I have gotten a couple free meals. That was nice. But I’m not out there that much to where I’m affected by it too much.”

Gotta love when Andy plays the hits.

Reid said he and his staff enjoyed the Super Bowl for a few days. They had a parade and reveled briefly but then it was back to business as usual. The focus then had to immediately switch to free agency and the draft in what was now a suddenly short offseason.

“Maybe someday when we get a little older and we’re out of the game, you can sit back and go, hey, you know what, we did pretty good there,” Reid said. “But right now, it’s buckling down and making sure we take care of business."

During the Chiefs’ run to the Super Bowl, Reid was very aware of the support he was receiving from Philadelphia, where he spent 14 seasons as head coach. Not everyone was rooting for him but it seemed like a large portion of Philadelphians were happy to see Reid hoist the Lombardi Trophy.

On Tuesday, Reid was asked if he’s heard from folks in Philly since winning the big game.

"Yeah, I’ve talked to all those guys.

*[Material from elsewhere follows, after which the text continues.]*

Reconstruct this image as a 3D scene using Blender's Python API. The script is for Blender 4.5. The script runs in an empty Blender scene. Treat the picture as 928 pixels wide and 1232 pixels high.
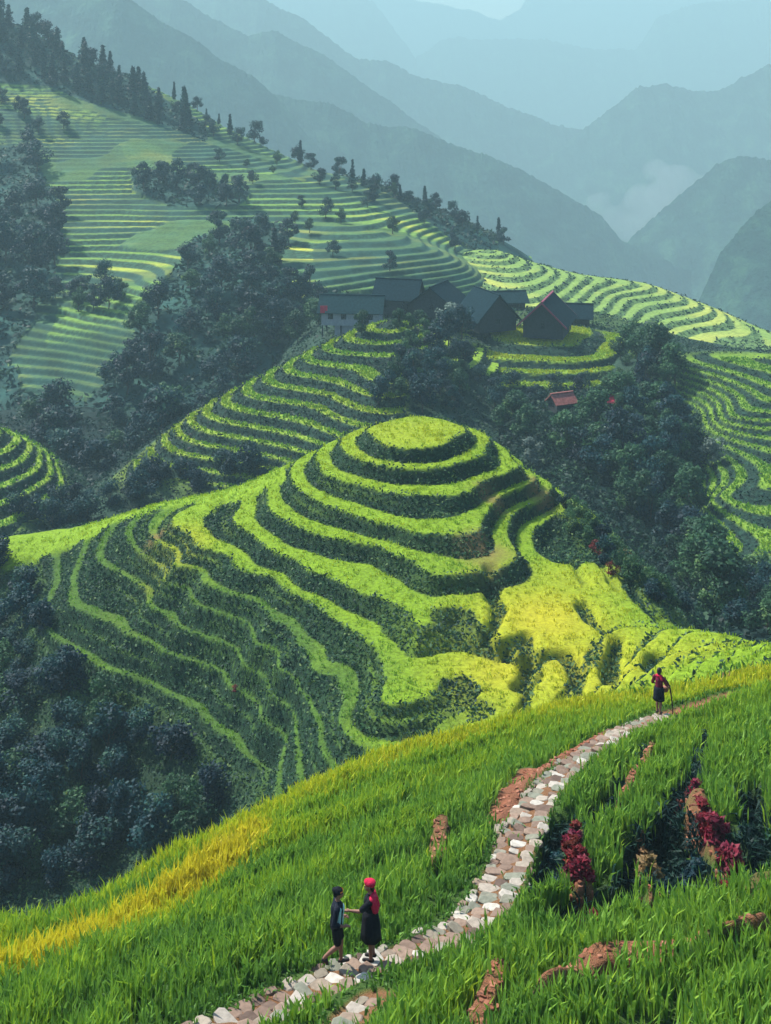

I’ve stayed close to the organization,” Reid said before scanning the crowd in front of him. “Guys like Les (Philadelphia Inquirer reporter Les Bowen) I’ve stayed close with.”

Les gave a wave.

“There are a couple other guys here that are Philadelphia here,” Reid continued. “I spent 14 years there. I appreciated every bit of it. Jeff Lurie, I appreciated him being at the game and supporting me there, too."